With my friend Liz (who is a science teacher in real life) in the lobby of the Hollywood Theater at “a Steel City Celebration of Star Trek.”
by Chris Tobias
(Note: This blog post was originally supposed to appear last month, but due to technical difficulties that were beyond our control, it couldn’t be salvaged until now. We hope you accept our apologies, and that you still find this updated version of the article relevant. — Chris)

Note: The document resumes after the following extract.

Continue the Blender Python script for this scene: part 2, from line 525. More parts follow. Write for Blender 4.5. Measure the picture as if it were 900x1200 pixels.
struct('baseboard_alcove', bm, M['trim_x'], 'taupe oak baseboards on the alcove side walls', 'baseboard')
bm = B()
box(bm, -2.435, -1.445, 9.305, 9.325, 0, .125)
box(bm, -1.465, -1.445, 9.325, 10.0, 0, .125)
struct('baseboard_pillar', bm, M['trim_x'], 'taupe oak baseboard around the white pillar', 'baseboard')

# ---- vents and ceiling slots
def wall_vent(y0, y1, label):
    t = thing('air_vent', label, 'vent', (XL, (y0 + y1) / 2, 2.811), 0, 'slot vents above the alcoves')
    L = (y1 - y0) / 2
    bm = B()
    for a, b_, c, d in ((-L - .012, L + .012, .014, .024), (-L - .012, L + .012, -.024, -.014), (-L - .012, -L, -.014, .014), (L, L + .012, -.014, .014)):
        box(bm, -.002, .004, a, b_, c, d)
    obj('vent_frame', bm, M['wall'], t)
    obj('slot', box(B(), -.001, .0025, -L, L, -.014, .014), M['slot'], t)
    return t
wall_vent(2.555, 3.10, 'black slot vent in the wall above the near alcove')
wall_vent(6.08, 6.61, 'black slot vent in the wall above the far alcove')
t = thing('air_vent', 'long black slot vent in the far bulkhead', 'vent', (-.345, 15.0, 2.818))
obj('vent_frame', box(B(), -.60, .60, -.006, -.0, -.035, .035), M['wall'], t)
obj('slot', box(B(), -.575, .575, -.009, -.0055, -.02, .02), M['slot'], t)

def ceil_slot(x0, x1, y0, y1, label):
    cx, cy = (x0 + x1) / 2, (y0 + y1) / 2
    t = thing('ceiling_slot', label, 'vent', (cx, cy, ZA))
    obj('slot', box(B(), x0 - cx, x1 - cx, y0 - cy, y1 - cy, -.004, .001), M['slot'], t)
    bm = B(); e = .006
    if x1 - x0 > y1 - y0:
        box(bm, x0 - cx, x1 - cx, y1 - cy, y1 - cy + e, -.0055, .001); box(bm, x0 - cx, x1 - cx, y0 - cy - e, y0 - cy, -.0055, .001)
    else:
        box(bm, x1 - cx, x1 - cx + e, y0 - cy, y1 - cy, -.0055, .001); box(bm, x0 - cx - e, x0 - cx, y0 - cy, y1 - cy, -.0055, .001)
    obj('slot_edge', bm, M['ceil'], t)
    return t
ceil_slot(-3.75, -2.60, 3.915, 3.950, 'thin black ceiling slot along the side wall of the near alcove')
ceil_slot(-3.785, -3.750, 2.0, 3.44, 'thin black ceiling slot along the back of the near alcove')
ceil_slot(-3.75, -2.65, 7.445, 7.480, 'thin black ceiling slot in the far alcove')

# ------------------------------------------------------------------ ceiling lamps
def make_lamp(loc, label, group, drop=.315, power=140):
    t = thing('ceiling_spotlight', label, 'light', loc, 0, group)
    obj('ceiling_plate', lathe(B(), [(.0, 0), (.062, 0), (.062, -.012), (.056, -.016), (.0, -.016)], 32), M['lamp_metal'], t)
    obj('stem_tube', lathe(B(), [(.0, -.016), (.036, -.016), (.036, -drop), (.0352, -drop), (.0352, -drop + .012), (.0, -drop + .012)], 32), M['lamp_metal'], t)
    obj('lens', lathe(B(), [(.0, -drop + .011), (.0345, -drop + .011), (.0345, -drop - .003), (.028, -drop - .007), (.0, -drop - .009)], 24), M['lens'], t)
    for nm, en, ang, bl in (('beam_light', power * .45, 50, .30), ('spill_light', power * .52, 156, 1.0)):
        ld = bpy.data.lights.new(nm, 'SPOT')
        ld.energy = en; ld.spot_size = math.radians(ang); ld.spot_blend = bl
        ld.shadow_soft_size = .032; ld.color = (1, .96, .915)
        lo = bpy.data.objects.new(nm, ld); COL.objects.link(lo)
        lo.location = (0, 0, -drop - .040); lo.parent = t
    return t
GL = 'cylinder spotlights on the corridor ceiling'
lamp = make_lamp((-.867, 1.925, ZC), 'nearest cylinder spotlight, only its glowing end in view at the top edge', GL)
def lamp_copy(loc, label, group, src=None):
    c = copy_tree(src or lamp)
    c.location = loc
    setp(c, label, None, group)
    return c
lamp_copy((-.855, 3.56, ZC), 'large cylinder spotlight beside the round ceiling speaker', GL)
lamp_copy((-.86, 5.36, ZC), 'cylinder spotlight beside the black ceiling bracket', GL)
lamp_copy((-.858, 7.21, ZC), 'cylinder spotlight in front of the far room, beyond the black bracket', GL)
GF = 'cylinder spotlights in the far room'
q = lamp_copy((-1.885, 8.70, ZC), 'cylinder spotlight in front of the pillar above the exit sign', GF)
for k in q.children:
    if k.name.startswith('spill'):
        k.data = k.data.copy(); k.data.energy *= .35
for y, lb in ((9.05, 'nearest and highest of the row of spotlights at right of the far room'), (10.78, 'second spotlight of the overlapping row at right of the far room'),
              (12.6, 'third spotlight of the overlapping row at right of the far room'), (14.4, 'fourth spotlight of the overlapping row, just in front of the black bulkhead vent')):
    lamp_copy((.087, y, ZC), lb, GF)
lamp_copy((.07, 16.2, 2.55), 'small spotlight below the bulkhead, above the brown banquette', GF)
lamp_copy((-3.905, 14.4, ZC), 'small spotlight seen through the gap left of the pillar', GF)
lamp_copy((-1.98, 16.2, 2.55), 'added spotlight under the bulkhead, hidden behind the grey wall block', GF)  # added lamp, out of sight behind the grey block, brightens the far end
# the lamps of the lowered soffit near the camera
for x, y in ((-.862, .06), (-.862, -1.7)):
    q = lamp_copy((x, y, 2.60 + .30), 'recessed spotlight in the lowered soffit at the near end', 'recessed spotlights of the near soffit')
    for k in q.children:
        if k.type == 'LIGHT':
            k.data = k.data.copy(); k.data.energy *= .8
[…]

Fifty years ago, Star Trek debuted on television screens across the United States. On September 9, I attended a special screening of Star Trek II: The Wrath of Khan and For the Love of Spock at Pittsburgh’s historic Hollywood Theater (the very same theater that is featured prominently in the Rocky Horror scenes in the movie The Perks of Being a Wallflower) in honor of that anniversary. The event was an opportunity for me to return to my sci-fi roots, because while there are few Browncoats whose coats are more of a brownish color than mine, I was a Trekkie long before Joss Whedon read a book about the Battle of Gettysburg and was inspired to create a space-western TV series called Firefly. So, when it was announced that geekpittsburgh.com was sponsoring “a Steel City Celebration of Star Trek” for the benefit of the Hollywood Theater and Pittsburgh’s ToonSeum (two organizations that have hosted Pittsburgh’s “Can’t Stop the Serenity” screenings in recent years), I was content to leave my browncoat in the closet for one evening in favor of the command gold of a Starfleet uniform (once a cap’n, always a cap’n) and boldly go where I had always so enthusiastically gone before.